Your instructions: Extract word for word the lines of the listing from its start to the line holding "part('trailing_stem', b, G3, pl, 180)", both ends kept; pictures are not part of the copy.

Recorded data:
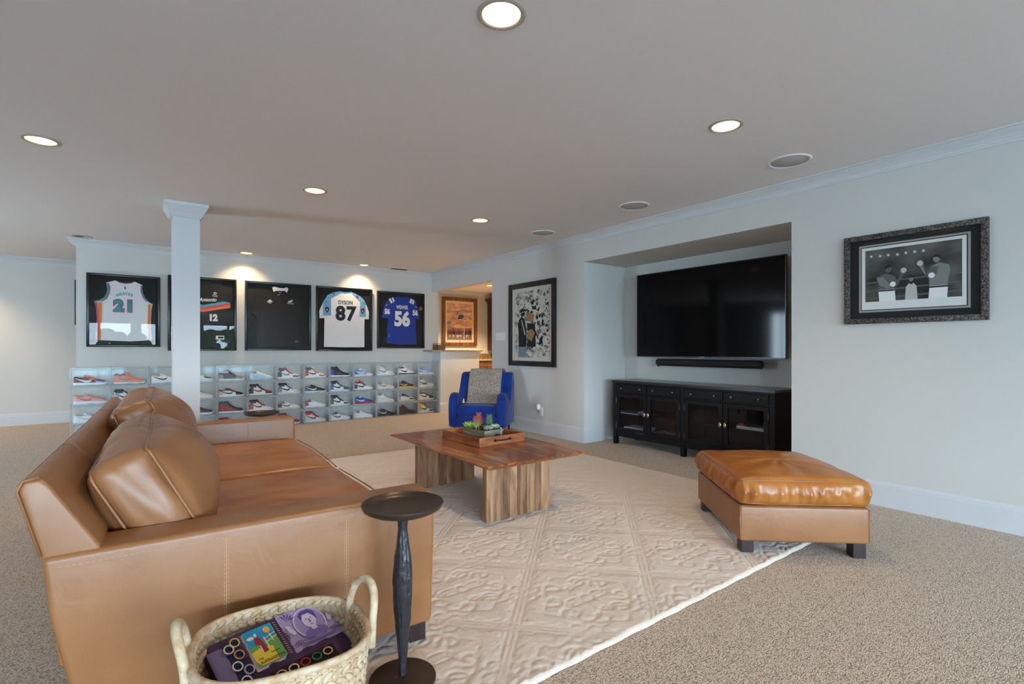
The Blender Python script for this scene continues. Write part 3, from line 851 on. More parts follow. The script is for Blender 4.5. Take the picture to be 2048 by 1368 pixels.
def spike(name, c, hgt, cols, label, r=0.024, n=9):
    b = MB(); b.tube([c, (c[0], c[1], c[2] + hgt * .9)], 0.003, 6); rnd = random.Random(int(hgt * 999))
    for k in range(n):
        for i in range(5):
            a = i * 2 * PI / 5 + k * 0.7; z = c[2] + hgt * (0.15 + 0.8 * k / n)
            leaf_cone(b, (c[0], c[1], z), (math.cos(a), math.sin(a), 1.15), 0.036 + 0.014 * (1 - k / n), 0.0026, min(len(cols) - 1, int(k / n * len(cols))))
    part('succulent', b, cols, pl, 60, label=label)
G1, G2, G3 = mat('leaf_green', (112, 150, 70), .5), mat('leaf_pale', (122, 152, 116), .6), mat('leaf_blue', (140, 168, 160), .6)
RD, OR_, PK, YG = mat('leaf_red', (150, 42, 40), .6), mat('leaf_coral', (196, 98, 80), .6), mat('leaf_pink', (186, 128, 138), .6), mat('leaf_lime', (182, 196, 90), .5)
rosette('a', (-0.055, 0.10, 0.085), 8, 0.07, 0.012, [G1, YG], 'lime green rosette')
spike('b', (-0.015, 0.03, 0.07), 0.135, [G1, OR_, OR_, OR_], 'tall coral-tipped spike')
spike('b2', (-0.042, 0.03, 0.07), 0.105, [YG, PK, OR_], 'slim pink spike')
spike('c', (0.03, 0.06, 0.07), 0.085, [RD, RD], 'red spike')
spike('d', (0.055, -0.02, 0.07), 0.115, [G1, G2, G2], 'pale green spike')
rosette('e', (0.0, -0.075, 0.085), 9, 0.045, 0.008, [G3], 'pale blue-green rosette', .3)
rosette('f', (0.06, -0.085, 0.088), 8, 0.05, 0.009, [G2, mat('leaf_cream', (225, 220, 190), .5)], 'cream and green rosette')
b = MB(); rnd = random.Random(8)
for k in range(16):
    z = 0.095 - k * 0.0058; sx2 = 0.072 + 0.006 * math.sin(k)
    b.ball((sx2 + rnd.uniform(-.01, .012), -pll - .012 + rnd.uniform(-.003, .003), z), 0.0065, seg=7, rings=5)
part('trailing_stem', b, G3, pl, 180)

# ---------------------------------------------------------------- drink tables
m_iron2 = mat('dark_cast_iron', (52, 52, 56), 0.36, 0.4, bump=(42, 0.6, 0.006))
m_dish = mat('oiled_bronze', (66, 52, 44), 0.34, 0.4, bump=(18, 0.06, 0.002))
def drink_table(loc, label, h=0.612, base_z=0.0):
    t = thing('drink_table', label, 'side table', loc, group='drink tables')
    part('base', MB().lathe([(0, 0), (0.110, 0.0), (0.118, 0.004), (0.116, 0.010), (0.06, 0.018), (0.02, 0.022), (0, 0.024)], 48), m_dish, t, 50)
    prof = [(0.013, 0.016), (0.0145, 0.07), (0.020, 0.14), (0.028, 0.22), (0.033, 0.30), (0.034, 0.37), (0.030, 0.43), (0.022, 0.49), (0.016, 0.54), (0.018, 0.575), (0.022, h - 0.012)]
    pr = []
    for i in range(len(prof) - 1):
        for q in range(6):
            f = q / 6; pr.append((prof[i][0] * (1 - f) + prof[i + 1][0] * f, prof[i][1] * (1 - f) + prof[i + 1][1] * f))
    pr.append(prof[-1])
    def ham(a, r, z):
        return r * (1 + 0.05 * noise.noise(Vector((math.cos(a) * 3.1, math.sin(a) * 3.1, z * 14))) + 0.06 * noise.noise(Vector((math.cos(a) * 5, math.sin(a) * 5, z * 45))) + .09 * noise.noise(Vector((math.cos(a) * 6, math.sin(a) * 6, z * 4))))
    part('stem', MB().lathe(pr, 36, fn=ham), m_iron2, t, 30)
    part('dish', MB().lathe([(0, h - 0.014), (0.05, h - 0.013), (0.115, h - 0.006), (0.138, h + 0.006), (0.144, h + 0.018), (0.1435, h + 0.023), (0.140, h + 0.022), (0.134, h + 0.012), (0.118, h + 0.003), (0.07, h), (0, h)], 64), m_dish, t, 50)
drink_table((0.765, 1.683, 0.016), 'dark metal drink table with a dish top and hammered stem, by the near sofa arm')
drink_table((0.90, 4.94, 0.0), 'dark metal drink table half hidden behind the far sofa arm', 0.612)

# ---------------------------------------------------------------- blue armchair with a throw
m_blue = mat('blue_fabric', (14, 50, 128), 0.8, bump=(350, 0.3, 0.001), sheen=0.15, vary=((10, 40, 112), 6, .4, .6), spec=0.2)
ac = thing('armchair', 'royal blue upholstered armchair with curved arms, under the framed collage', 'armchair', (3.955, 6.02, 0), R(-48.65))
SIDE = [(-0.345, 0.13), (-0.362, 0.24), (-0.368, 0.36), (-0.360, 0.46), (-0.335, 0.535), (-0.29, 0.578), (-0.235, 0.592), (-0.175, 0.582), (-0.11, 0.548), (-0.05, 0.50), (0.0, 0.475), (0.05, 0.475),
        (0.10, 0.53), (0.15, 0.64), (0.20, 0.77), (0.228, 0.835), (0.262, 0.855), (0.315, 0.855), (0.345, 0.835), (0.352, 0.70), (0.345, 0.40), (0.33, 0.16), (0.30, 0.12), (-0.30, 0.115)]
def side_panel(s_):
    t = bmesh.new(); xo, xi = 0.39 * s_, 0.285 * s_
    n = len(SIDE)
    rws = []
    for f, ins in ((0, 0.022), (0.12, 0.006), (0.35, 0), (0.65, 0), (0.88, 0.006), (1, 0.022)):
        rw = []
        for (y, z) in SIDE:
            cy, cz = 0.0, 0.33
            d = math.hypot(y - cy, z - cz); k = 1 - ins / d
            flare = 0.03 * max(0, (0.5 - z) / 0.4) * (1 if y < 0.1 else 0.4)
            wing = 0.035 * max(0, (z - 0.55) / 0.3)
            x = xo + (xi - xo) * f - s_ * wing * 0.3
            rw.append(t.verts.new((x, cy + (y - cy) * k, cz + (z - cz) * k)))
        rws.append(rw)
    for a in range(len(rws) - 1):
        for i in range(n): t.faces.new((rws[a][i], rws[a][(i + 1) % n], rws[a + 1][(i + 1) % n], rws[a + 1][i]))
    f1 = t.faces.new(rws[0]); f2 = t.faces.new(rws[-1])
    bmesh.ops.recalc_face_normals(t, faces=t.faces[:]); bmesh.ops.triangulate(t, faces=[f for f in t.faces if len(f.verts) > 4])
    return t
for s_ in (-1, 1): part('arm', MB().add(side_panel(s_)), m_blue, ac, 40)
part('seat_base', MB().box(-0.288, 0.288, -0.335, 0.30, 0.12, 0.27, bev=.015), m_blue, ac, 40)
part('seat_cushion', MB().add(puff(0.565, 0.50, 0.145, (18, 18, 6), 0.035, (0.0, .012, .02), .002, 5), 0, Matrix.Translation((0, -0.095, 0.342))), m_blue, ac, 180)
t = puff(0.565, 0.12, 0.50, (18, 6, 18), 0.04, (0.0, .03, .01), .002, 5)
part('back_cushion', MB().add(t, 0, Matrix.Translation((0, 0.20, 0.62)) @ Matrix.Rotation(R(-14), 4, 'X')), m_blue, ac, 180)
part('back_frame', MB().prism([(0.22, 0.12), (0.20, 0.40), (0.29, 0.855), (0.345, 0.850), (0.345, 0.40), (0.32, 0.12)], -0.288, 0.288, 'X', bev=.012), m_blue, ac, 40)
for x in (-0.32, 0.32):
    for y in (-0.29, 0.27):
        part('leg', MB().lathe([(0.0, 0), (0.014, 0), (0.022, 0.125), (0, 0.125)], 14, (x, y, 0)), m_dkwood, ac, 50)
# knitted throw hanging over the back
m_knit = mat('knit_throw', (176, 160, 142), 0.95, bump=(140, 0.9, 0.006), vary=((112, 106, 100), 90, 0.42, 0.58), sheen=.2)
th = thing('throw_blanket', 'grey-beige knitted throw with fringe, draped over the blue armchair back', 'blanket', (3.955, 6.02, 0), R(-48.65))
path = [(0.018, 0.428), (0.030, 0.456), (0.050, 0.52), (0.072, 0.62), (0.102, 0.72), (0.140, 0.82), (0.178, 0.882), (0.225, 0.902), (0.30, 0.880), (0.352, 0.868), (0.372, 0.84), (0.374, 0.70), (0.372, 0.52)]
def thick_sheet(name, path, x0, x1, th_, m, parent, nx=18, amp=0.003):
    n = len(path); P = np.zeros((2 * n, nx, 3))
    for i in range(n):
        a = Vector(path[max(i - 1, 0)]); c = Vector(path[min(i + 1, n - 1)]); d = (c - a).normalized(); nn = Vector((-d.y, d.x))
        for j in range(nx):
            f = j / (nx - 1); x = x0 + (x1 - x0) * f + 0.02 * (i / n - .3) * (1 if f < .5 else .6)
            wv = amp * math.sin(f * 11 + i * .8)
            for s_, row in ((th_ / 2, i), (-th_ / 2, 2 * n - 1 - i)):
                P[row, j] = (x, path[i][0] + nn.x * (s_ + wv), path[i][1] + nn.y * (s_ + wv))
    return grid_mesh(name, P, m, parent, closed_u=True)
dense = []
for i in range(len(path) - 1):
    for q in range(3):
        f = q / 3; dense.append((path[i][0] * (1 - f) + path[i + 1][0] * f, path[i][1] * (1 - f) + path[i + 1][1] * f))
dense.append(path[-1])
thick_sheet('knit', dense, -0.235, 0.245, 0.014, m_knit, th)
b = MB(); rnd = random.Random(5)
for k in range(46):
    x = -0.24 + k * 0.0105
    b.tube([(x, 0.015, 0.430), (x + rnd.uniform(-.004, .004), -0.012, 0.430), (x + rnd.uniform(-.008, .008), -0.045, 0.432)], 0.0042, 5)
part('fringe', b, mat('fringe', (222, 205, 185), .9), th, 180)
b = MB().lathe([(0, 0.06), (0.006, 0.058), (0.010, 0.048), (0.007, 0.042), (0.014, 0.02), (0.018, 0.0), (0, 0)], 12, (-0.265, -0.06, 0.43))
part('tassel', b, mat('white_wool', (232, 230, 226), .9), th, 60, label='white tassel on the seat')
# ---------------------------------------------------------------- black media console (local x into the niche, y to the left)
m_blk = mat('black_cabinet', (6, 6, 7), 0.42, spec=.22, bump=(20, .1, .001))
m_blktop = mat('black_cabinet_top', (38, 38, 40), 0.22)
m_pew = mat('pewter', (168, 150, 124), 0.3, 0.9)
m_pane = glass('cabinet_pane', (222, 224, 228), 0.8, 0.0, 1.5)
mc = thing('media_console', 'black four-door media console with glass doors in the niche', 'cabinet', (4.86, 3.375, 0))
HW = 1.01
b = MB()
for y0, y1 in ((-HW, -HW + .05), (-.025, .025), (HW - .05, HW)):
    for x0 in (0.0, 0.41):
        b.box(x0, x0 + 0.05, y0, y1, 0.0, 0.775)
b.box(0.005, 0.455, -HW + .05, HW - .05, 0.10, 0.17).box(0.005, 0.03, -HW + .05, HW - .05, 0.755, 0.775).box(0.005, 0.03, -HW + .05, HW - .05, 0.64, 0.655)
b.box(0.44, 0.455, -HW + .05, HW - .05, 0.17, 0.775)
b.box(0.03, 0.44, -.012, .012, 0.17, 0.775)
for s_ in (-1, 1):
    y = s_ * (HW - 0.02)
    b.box(0.05, 0.41, y - .008, y + .008, 0.10, 0.775).box(0.05, 0.41, y - .02, y + .02, 0.10, 0.15).box(0.05, 0.41, y - .02, y + .02, 0.735, 0.775)
part('carcass', b, m_blk, mc)
part('top', MB().box(-0.012, 0.47, -HW - .012, HW + .012, 0.775, 0.80, bev=.002).box(-0.012, -0.002, -HW - .012, HW + .012, 0.80, 0.804), m_blktop, mc)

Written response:
The Blender Python script for this scene continues. Write part 3, from line 851 on. More parts follow. The script is for Blender 4.5. Take the picture to be 2048 by 1368 pixels.
def spike(name, c, hgt, cols, label, r=0.024, n=9):
    b = MB(); b.tube([c, (c[0], c[1], c[2] + hgt * .9)], 0.003, 6); rnd = random.Random(int(hgt * 999))
    for k in range(n):
        for i in range(5):
            a = i * 2 * PI / 5 + k * 0.7; z = c[2] + hgt * (0.15 + 0.8 * k / n)
            leaf_cone(b, (c[0], c[1], z), (math.cos(a), math.sin(a), 1.15), 0.036 + 0.014 * (1 - k / n), 0.0026, min(len(cols) - 1, int(k / n * len(cols))))
    part('succulent', b, cols, pl, 60, label=label)
G1, G2, G3 = mat('leaf_green', (112, 150, 70), .5), mat('leaf_pale', (122, 152, 116), .6), mat('leaf_blue', (140, 168, 160), .6)
RD, OR_, PK, YG = mat('leaf_red', (150, 42, 40), .6), mat('leaf_coral', (196, 98, 80), .6), mat('leaf_pink', (186, 128, 138), .6), mat('leaf_lime', (182, 196, 90), .5)
rosette('a', (-0.055, 0.10, 0.085), 8, 0.07, 0.012, [G1, YG], 'lime green rosette')
spike('b', (-0.015, 0.03, 0.07), 0.135, [G1, OR_, OR_, OR_], 'tall coral-tipped spike')
spike('b2', (-0.042, 0.03, 0.07), 0.105, [YG, PK, OR_], 'slim pink spike')
spike('c', (0.03, 0.06, 0.07), 0.085, [RD, RD], 'red spike')
spike('d', (0.055, -0.02, 0.07), 0.115, [G1, G2, G2], 'pale green spike')
rosette('e', (0.0, -0.075, 0.085), 9, 0.045, 0.008, [G3], 'pale blue-green rosette', .3)
rosette('f', (0.06, -0.085, 0.088), 8, 0.05, 0.009, [G2, mat('leaf_cream', (225, 220, 190), .5)], 'cream and green rosette')
b = MB(); rnd = random.Random(8)
for k in range(16):
    z = 0.095 - k * 0.0058; sx2 = 0.072 + 0.006 * math.sin(k)
    b.ball((sx2 + rnd.uniform(-.01, .012), -pll - .012 + rnd.uniform(-.003, .003), z), 0.0065, seg=7, rings=5)
part('trailing_stem', b, G3, pl, 180)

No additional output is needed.